--- DATA ---
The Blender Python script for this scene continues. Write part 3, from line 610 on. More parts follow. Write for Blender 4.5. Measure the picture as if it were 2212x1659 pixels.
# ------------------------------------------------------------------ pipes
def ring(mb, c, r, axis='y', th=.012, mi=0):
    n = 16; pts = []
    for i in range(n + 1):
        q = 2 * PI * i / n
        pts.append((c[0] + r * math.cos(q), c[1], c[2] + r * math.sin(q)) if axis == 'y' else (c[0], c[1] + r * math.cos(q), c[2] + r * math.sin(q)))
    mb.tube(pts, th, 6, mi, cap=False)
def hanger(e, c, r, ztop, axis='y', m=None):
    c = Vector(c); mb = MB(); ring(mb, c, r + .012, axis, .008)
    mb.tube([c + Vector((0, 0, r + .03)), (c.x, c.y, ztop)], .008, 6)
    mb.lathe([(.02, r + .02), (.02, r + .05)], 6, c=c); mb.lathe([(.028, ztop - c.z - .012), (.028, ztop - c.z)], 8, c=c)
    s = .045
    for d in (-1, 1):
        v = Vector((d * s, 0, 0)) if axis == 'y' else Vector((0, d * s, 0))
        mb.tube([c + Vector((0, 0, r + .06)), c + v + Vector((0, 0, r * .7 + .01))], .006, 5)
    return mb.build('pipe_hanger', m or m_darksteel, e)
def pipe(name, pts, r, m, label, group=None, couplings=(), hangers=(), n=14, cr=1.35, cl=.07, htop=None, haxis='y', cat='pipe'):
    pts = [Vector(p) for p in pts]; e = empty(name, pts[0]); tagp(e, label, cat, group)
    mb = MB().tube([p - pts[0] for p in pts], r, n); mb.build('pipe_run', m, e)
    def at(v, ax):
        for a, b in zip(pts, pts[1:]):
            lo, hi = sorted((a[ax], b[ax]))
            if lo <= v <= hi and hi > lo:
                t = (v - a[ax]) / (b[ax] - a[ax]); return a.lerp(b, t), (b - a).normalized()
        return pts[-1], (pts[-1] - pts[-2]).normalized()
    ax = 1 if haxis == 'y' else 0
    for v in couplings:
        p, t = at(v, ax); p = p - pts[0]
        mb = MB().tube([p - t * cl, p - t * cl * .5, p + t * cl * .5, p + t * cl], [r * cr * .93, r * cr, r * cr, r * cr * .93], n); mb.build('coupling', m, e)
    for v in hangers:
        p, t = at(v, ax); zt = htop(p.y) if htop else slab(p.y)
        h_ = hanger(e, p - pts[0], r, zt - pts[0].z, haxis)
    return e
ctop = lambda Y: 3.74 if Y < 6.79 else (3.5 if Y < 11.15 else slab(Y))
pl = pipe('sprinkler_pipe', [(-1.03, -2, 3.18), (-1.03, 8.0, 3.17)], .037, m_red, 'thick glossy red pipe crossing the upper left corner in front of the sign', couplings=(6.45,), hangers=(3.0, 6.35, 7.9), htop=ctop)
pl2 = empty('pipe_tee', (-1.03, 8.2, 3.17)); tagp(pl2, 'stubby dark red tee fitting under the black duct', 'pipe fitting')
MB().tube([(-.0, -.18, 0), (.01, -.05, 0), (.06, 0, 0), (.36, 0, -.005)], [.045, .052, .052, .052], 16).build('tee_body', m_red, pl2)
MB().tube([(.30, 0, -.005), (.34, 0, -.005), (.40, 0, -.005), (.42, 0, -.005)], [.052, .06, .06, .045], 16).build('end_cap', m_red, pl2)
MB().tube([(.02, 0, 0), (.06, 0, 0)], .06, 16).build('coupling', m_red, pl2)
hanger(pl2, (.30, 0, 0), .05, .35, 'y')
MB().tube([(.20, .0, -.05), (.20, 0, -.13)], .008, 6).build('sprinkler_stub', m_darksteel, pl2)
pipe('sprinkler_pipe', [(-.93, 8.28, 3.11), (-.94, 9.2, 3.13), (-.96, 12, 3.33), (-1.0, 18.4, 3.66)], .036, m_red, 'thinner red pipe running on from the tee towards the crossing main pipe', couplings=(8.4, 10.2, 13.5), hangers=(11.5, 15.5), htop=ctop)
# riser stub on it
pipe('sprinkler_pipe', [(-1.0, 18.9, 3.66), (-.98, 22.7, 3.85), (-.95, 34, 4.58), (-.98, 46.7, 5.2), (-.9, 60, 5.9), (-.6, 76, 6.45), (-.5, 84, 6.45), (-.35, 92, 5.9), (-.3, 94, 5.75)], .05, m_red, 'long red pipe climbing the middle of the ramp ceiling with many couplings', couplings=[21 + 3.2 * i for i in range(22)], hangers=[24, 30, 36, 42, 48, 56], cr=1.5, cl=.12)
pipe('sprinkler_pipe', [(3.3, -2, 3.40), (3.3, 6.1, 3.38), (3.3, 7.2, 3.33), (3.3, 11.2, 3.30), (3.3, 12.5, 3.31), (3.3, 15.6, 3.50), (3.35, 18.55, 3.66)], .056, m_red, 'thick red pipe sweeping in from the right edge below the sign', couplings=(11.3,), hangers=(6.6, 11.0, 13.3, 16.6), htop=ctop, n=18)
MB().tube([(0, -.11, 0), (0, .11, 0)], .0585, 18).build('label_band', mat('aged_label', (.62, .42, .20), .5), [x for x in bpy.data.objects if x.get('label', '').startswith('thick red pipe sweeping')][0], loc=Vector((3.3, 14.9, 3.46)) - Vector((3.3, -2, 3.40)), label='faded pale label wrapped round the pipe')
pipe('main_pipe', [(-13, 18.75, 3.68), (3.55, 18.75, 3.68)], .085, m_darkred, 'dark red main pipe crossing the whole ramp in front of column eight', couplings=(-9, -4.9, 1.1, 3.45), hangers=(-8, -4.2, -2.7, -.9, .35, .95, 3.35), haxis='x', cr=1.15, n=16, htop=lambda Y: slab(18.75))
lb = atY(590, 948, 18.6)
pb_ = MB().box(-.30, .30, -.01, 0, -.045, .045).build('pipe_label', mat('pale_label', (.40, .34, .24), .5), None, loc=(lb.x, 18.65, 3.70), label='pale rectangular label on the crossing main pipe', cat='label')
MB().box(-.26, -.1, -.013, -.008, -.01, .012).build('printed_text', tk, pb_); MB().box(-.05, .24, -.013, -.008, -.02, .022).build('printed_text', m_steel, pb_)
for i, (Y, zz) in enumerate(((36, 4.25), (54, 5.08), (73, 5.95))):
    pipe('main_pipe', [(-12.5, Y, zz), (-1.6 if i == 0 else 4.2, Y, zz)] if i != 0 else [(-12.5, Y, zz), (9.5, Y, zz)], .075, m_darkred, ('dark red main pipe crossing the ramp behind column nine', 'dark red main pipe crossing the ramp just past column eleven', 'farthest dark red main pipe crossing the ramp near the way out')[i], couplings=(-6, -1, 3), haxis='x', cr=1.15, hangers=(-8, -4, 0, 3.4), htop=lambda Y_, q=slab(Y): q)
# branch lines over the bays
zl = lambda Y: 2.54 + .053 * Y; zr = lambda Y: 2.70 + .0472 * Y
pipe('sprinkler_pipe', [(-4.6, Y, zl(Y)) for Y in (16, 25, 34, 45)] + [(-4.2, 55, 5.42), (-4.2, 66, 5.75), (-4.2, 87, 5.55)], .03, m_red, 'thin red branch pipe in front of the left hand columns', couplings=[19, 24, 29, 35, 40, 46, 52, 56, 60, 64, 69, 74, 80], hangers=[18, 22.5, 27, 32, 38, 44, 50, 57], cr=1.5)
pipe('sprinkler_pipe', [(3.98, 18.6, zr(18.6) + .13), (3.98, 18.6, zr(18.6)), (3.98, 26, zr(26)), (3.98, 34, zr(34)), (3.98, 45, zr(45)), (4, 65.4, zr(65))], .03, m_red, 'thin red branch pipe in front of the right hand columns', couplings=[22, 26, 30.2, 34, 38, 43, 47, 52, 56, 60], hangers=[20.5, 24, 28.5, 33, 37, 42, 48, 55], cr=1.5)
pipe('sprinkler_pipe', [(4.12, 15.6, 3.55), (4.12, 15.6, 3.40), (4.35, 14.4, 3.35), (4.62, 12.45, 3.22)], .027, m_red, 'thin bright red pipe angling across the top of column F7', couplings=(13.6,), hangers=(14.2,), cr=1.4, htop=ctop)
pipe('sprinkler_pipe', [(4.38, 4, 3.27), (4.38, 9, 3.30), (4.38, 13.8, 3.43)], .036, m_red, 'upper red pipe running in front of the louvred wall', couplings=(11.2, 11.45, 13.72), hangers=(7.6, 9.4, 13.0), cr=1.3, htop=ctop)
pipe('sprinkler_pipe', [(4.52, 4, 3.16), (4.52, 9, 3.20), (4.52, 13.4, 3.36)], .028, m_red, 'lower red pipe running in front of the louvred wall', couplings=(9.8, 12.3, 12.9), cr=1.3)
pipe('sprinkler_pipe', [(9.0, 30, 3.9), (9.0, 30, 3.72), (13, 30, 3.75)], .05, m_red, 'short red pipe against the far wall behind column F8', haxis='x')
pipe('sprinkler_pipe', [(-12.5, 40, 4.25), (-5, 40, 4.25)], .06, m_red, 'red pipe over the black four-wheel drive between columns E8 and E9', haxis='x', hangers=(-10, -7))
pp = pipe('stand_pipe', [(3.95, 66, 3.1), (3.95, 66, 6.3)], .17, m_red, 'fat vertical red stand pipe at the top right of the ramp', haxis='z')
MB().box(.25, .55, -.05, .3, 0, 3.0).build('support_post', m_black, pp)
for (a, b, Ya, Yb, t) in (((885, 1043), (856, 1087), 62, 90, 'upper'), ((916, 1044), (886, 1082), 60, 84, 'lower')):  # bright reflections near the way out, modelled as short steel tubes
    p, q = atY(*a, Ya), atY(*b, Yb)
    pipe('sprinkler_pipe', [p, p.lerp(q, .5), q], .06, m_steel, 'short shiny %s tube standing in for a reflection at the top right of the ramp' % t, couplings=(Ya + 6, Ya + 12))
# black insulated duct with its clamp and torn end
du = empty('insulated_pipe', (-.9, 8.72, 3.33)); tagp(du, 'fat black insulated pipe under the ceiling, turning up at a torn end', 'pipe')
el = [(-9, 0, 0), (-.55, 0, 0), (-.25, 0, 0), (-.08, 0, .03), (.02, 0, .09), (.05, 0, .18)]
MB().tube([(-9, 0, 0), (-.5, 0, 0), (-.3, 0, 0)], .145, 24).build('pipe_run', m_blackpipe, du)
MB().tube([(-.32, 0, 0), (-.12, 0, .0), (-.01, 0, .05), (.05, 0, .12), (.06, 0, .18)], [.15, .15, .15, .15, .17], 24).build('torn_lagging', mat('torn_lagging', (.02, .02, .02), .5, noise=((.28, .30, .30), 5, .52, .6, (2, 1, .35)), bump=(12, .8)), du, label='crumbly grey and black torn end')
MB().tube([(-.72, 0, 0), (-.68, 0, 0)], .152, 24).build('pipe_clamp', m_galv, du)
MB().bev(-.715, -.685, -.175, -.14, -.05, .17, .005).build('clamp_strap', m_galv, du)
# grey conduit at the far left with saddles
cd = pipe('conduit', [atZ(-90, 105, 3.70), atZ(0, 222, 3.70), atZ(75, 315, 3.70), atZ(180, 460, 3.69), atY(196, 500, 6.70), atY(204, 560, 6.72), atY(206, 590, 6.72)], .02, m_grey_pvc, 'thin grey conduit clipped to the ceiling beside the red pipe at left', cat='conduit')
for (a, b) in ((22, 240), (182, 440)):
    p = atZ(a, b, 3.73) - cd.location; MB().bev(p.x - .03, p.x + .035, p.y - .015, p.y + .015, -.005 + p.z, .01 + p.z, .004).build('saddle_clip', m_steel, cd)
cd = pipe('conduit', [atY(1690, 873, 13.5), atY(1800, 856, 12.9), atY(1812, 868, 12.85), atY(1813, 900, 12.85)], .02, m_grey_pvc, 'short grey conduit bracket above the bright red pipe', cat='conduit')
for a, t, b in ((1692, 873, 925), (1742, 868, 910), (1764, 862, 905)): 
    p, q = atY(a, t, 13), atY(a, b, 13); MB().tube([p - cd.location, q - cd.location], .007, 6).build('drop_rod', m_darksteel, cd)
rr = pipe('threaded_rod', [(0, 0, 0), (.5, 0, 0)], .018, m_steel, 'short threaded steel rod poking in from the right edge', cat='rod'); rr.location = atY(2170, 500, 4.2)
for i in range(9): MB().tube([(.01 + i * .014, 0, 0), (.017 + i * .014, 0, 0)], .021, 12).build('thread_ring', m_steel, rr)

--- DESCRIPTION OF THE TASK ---
How many lines in the data contain the string "from"? Respond with the number only.

--- THE ANSWER ---
4